- Input records -
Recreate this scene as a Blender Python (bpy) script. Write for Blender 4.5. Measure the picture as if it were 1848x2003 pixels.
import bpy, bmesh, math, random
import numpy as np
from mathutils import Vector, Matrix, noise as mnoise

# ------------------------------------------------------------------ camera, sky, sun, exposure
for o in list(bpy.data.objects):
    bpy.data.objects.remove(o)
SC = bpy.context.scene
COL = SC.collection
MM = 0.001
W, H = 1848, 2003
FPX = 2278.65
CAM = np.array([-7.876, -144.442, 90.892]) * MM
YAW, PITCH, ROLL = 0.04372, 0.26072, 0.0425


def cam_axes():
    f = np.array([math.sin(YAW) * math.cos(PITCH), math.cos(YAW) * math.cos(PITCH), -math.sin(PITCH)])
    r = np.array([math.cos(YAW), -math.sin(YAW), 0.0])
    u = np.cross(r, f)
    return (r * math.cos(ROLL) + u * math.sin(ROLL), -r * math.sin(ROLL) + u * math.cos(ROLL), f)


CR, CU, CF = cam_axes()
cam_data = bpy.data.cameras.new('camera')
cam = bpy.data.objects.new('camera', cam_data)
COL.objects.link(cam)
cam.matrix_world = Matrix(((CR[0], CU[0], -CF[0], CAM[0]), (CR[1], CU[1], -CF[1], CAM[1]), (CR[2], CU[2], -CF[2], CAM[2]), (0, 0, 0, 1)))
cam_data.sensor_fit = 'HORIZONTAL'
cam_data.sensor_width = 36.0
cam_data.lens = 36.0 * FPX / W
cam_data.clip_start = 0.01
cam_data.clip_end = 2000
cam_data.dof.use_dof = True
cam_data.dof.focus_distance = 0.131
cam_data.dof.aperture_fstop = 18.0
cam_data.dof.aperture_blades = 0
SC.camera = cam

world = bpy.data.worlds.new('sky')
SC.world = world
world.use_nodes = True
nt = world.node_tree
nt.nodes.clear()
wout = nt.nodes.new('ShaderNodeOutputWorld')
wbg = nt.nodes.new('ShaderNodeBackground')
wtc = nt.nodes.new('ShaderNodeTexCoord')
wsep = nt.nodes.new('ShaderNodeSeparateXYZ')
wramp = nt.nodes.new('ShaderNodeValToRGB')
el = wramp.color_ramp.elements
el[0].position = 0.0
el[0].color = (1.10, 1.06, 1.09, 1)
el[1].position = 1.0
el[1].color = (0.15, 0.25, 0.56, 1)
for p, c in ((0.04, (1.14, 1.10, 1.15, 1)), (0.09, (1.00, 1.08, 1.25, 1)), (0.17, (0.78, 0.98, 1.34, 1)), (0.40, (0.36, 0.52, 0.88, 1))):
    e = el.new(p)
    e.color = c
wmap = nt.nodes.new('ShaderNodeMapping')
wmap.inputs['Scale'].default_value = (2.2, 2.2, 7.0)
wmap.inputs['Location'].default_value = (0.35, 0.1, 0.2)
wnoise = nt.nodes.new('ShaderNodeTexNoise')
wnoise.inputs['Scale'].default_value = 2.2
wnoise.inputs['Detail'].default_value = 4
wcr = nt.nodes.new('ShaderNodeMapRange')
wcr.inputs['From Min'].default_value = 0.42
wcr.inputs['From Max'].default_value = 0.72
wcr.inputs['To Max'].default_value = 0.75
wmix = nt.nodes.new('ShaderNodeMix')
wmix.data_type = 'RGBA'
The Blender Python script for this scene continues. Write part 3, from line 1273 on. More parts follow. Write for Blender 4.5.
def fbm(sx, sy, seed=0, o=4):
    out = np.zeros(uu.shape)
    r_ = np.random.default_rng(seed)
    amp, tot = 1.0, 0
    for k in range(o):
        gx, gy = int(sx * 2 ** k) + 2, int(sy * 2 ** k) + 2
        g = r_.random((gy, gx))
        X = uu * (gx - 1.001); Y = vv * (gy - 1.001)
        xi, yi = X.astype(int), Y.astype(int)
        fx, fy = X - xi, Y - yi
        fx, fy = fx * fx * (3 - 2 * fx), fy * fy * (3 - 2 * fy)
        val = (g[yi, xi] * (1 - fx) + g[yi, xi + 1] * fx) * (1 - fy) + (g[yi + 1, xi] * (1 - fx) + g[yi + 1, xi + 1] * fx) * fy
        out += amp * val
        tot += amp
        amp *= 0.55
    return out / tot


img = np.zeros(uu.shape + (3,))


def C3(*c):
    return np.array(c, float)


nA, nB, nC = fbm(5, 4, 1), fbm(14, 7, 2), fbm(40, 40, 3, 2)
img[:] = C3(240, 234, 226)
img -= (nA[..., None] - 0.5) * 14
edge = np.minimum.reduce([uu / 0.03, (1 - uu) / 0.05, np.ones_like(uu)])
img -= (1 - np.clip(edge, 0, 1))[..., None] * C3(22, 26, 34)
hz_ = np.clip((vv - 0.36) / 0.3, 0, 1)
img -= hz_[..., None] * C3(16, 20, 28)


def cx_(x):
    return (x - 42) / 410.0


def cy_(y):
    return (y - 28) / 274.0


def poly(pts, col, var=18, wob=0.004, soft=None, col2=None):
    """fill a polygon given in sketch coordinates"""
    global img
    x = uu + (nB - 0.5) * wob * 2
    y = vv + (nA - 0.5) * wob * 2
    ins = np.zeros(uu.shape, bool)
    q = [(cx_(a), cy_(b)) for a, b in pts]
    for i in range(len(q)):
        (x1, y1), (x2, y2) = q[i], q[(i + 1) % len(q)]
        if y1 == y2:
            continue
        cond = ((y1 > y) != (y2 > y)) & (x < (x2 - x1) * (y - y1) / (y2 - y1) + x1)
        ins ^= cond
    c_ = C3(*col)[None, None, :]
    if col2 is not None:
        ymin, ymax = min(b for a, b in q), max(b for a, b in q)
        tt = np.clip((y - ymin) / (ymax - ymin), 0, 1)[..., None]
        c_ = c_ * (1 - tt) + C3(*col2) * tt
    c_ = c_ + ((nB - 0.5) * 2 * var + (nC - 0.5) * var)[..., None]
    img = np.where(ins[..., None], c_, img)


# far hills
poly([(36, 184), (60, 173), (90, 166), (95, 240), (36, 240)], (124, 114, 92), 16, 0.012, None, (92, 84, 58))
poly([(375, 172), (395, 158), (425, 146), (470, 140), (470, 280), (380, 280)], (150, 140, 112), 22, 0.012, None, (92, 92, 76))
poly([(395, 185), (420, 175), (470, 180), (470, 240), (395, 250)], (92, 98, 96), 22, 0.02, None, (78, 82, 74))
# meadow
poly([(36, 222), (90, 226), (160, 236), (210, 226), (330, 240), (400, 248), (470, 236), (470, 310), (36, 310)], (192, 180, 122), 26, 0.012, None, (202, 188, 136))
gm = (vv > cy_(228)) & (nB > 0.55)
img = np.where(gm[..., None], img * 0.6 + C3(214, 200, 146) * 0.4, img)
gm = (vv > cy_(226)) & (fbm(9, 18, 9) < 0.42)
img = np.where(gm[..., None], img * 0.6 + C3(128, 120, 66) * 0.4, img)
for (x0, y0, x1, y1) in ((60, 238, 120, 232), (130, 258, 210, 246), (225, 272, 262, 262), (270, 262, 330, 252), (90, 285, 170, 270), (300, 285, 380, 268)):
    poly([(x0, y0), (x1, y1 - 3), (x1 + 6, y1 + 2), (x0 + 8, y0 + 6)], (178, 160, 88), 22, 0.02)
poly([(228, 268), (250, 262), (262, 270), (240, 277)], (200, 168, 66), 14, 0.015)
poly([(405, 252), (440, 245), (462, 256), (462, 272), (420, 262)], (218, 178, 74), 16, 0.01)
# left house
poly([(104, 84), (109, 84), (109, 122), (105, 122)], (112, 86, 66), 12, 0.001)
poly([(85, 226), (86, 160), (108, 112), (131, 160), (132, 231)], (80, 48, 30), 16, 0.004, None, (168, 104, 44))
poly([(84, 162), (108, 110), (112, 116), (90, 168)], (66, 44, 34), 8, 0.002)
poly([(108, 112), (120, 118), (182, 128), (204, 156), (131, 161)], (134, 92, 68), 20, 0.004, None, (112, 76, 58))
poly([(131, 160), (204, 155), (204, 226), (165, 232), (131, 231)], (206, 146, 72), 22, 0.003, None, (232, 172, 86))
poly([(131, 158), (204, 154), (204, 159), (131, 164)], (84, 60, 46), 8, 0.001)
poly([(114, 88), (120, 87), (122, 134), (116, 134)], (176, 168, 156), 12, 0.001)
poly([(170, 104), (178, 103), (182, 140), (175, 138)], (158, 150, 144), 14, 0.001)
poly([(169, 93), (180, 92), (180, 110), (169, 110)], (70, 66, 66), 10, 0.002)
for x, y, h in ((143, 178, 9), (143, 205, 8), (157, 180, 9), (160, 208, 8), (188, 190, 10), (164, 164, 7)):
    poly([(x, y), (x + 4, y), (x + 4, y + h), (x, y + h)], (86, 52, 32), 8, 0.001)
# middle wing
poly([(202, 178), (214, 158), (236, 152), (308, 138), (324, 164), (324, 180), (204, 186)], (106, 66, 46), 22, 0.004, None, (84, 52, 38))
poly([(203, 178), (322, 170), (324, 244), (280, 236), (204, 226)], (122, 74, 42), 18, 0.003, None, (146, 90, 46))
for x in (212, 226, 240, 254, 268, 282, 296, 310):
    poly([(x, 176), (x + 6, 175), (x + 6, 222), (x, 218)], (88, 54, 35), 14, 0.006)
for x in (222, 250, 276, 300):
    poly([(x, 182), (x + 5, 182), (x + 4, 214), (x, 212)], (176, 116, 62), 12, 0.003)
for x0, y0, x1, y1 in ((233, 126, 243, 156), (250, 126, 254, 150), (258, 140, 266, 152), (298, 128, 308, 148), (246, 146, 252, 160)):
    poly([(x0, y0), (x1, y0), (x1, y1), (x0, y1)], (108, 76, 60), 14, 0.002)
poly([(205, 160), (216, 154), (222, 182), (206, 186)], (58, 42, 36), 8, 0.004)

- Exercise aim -
Your task is to quote the lines above, beginning with the first and ending with the one that holds "SC.camera = cam".

- The result -
Recreate this scene as a Blender Python (bpy) script. Write for Blender 4.5. Measure the picture as if it were 1848x2003 pixels.
import bpy, bmesh, math, random
import numpy as np
from mathutils import Vector, Matrix, noise as mnoise

# ------------------------------------------------------------------ camera, sky, sun, exposure
for o in list(bpy.data.objects):
    bpy.data.objects.remove(o)
SC = bpy.context.scene
COL = SC.collection
MM = 0.001
W, H = 1848, 2003
FPX = 2278.65
CAM = np.array([-7.876, -144.442, 90.892]) * MM
YAW, PITCH, ROLL = 0.04372, 0.26072, 0.0425


def cam_axes():
    f = np.array([math.sin(YAW) * math.cos(PITCH), math.cos(YAW) * math.cos(PITCH), -math.sin(PITCH)])
    r = np.array([math.cos(YAW), -math.sin(YAW), 0.0])
    u = np.cross(r, f)
    return (r * math.cos(ROLL) + u * math.sin(ROLL), -r * math.sin(ROLL) + u * math.cos(ROLL), f)


CR, CU, CF = cam_axes()
cam_data = bpy.data.cameras.new('camera')
cam = bpy.data.objects.new('camera', cam_data)
COL.objects.link(cam)
cam.matrix_world = Matrix(((CR[0], CU[0], -CF[0], CAM[0]), (CR[1], CU[1], -CF[1], CAM[1]), (CR[2], CU[2], -CF[2], CAM[2]), (0, 0, 0, 1)))
cam_data.sensor_fit = 'HORIZONTAL'
cam_data.sensor_width = 36.0
cam_data.lens = 36.0 * FPX / W
cam_data.clip_start = 0.01
cam_data.clip_end = 2000
cam_data.dof.use_dof = True
cam_data.dof.focus_distance = 0.131
cam_data.dof.aperture_fstop = 18.0
cam_data.dof.aperture_blades = 0
SC.camera = cam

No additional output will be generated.